> What you need to do: No images are to be carried over; print all other material exactly as it stands.

> Data:
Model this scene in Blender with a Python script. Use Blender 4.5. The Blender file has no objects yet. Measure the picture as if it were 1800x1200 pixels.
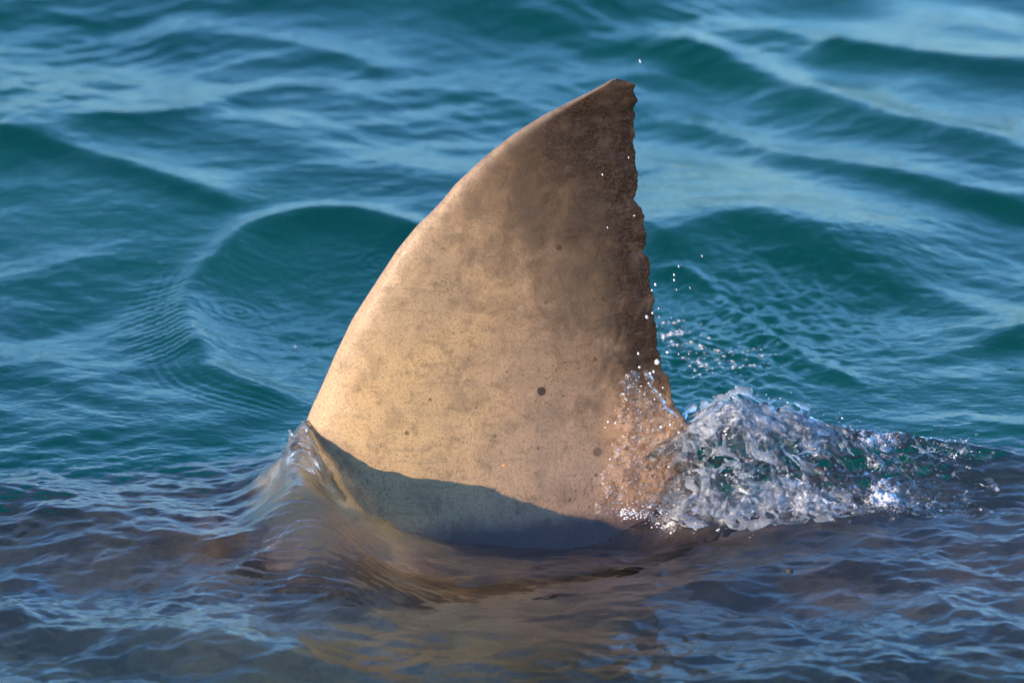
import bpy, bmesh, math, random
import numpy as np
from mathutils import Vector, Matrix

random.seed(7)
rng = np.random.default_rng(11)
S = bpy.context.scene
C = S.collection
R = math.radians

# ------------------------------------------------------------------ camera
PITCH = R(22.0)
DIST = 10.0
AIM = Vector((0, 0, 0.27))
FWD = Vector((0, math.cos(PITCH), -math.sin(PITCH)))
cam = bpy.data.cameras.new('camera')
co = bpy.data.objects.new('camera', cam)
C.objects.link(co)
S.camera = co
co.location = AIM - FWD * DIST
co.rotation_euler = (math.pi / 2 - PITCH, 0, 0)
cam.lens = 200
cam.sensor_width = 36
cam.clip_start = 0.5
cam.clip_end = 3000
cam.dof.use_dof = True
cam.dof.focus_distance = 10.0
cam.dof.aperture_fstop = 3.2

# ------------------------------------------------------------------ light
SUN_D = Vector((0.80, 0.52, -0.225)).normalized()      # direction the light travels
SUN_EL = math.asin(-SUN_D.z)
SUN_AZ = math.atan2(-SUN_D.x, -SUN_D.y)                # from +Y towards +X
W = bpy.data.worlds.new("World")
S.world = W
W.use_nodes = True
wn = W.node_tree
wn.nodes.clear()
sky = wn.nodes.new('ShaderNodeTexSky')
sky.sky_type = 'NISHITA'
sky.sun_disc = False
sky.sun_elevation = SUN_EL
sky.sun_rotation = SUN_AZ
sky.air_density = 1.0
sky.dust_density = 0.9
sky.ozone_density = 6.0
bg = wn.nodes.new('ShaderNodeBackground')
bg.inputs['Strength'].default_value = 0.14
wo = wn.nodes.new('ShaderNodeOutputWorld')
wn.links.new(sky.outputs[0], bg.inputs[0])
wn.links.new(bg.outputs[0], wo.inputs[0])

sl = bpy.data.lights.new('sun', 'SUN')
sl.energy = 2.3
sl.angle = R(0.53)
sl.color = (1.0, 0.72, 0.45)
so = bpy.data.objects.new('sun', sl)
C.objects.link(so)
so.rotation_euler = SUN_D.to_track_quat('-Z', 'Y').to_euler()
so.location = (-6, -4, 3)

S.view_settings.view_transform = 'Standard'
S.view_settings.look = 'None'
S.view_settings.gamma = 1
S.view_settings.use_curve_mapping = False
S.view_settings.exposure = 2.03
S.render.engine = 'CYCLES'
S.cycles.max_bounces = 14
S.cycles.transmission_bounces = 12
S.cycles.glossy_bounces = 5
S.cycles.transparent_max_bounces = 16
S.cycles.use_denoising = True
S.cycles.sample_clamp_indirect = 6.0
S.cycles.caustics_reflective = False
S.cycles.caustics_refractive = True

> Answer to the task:
Model this scene in Blender with a Python script. Use Blender 4.5. The Blender file has no objects yet. Measure the picture as if it were 1800x1200 pixels.
import bpy, bmesh, math, random
import numpy as np
from mathutils import Vector, Matrix

random.seed(7)
rng = np.random.default_rng(11)
S = bpy.context.scene
C = S.collection
R = math.radians

# ------------------------------------------------------------------ camera
PITCH = R(22.0)
DIST = 10.0
AIM = Vector((0, 0, 0.27))
FWD = Vector((0, math.cos(PITCH), -math.sin(PITCH)))
cam = bpy.data.cameras.new('camera')
co = bpy.data.objects.new('camera', cam)
C.objects.link(co)
S.camera = co
co.location = AIM - FWD * DIST
co.rotation_euler = (math.pi / 2 - PITCH, 0, 0)
cam.lens = 200
cam.sensor_width = 36
cam.clip_start = 0.5
cam.clip_end = 3000
cam.dof.use_dof = True
cam.dof.focus_distance = 10.0
cam.dof.aperture_fstop = 3.2

# ------------------------------------------------------------------ light
SUN_D = Vector((0.80, 0.52, -0.225)).normalized()      # direction the light travels
SUN_EL = math.asin(-SUN_D.z)
SUN_AZ = math.atan2(-SUN_D.x, -SUN_D.y)                # from +Y towards +X
W = bpy.data.worlds.new("World")
S.world = W
W.use_nodes = True
wn = W.node_tree
wn.nodes.clear()
sky = wn.nodes.new('ShaderNodeTexSky')
sky.sky_type = 'NISHITA'
sky.sun_disc = False
sky.sun_elevation = SUN_EL
sky.sun_rotation = SUN_AZ
sky.air_density = 1.0
sky.dust_density = 0.9
sky.ozone_density = 6.0
bg = wn.nodes.new('ShaderNodeBackground')
bg.inputs['Strength'].default_value = 0.14
wo = wn.nodes.new('ShaderNodeOutputWorld')
wn.links.new(sky.outputs[0], bg.inputs[0])
wn.links.new(bg.outputs[0], wo.inputs[0])

sl = bpy.data.lights.new('sun', 'SUN')
sl.energy = 2.3
sl.angle = R(0.53)
sl.color = (1.0, 0.72, 0.45)
so = bpy.data.objects.new('sun', sl)
C.objects.link(so)
so.rotation_euler = SUN_D.to_track_quat('-Z', 'Y').to_euler()
so.location = (-6, -4, 3)

S.view_settings.view_transform = 'Standard'
S.view_settings.look = 'None'
S.view_settings.gamma = 1
S.view_settings.use_curve_mapping = False
S.view_settings.exposure = 2.03
S.render.engine = 'CYCLES'
S.cycles.max_bounces = 14
S.cycles.transmission_bounces = 12
S.cycles.glossy_bounces = 5
S.cycles.transparent_max_bounces = 16
S.cycles.use_denoising = True
S.cycles.sample_clamp_indirect = 6.0
S.cycles.caustics_reflective = False
S.cycles.caustics_refractive = True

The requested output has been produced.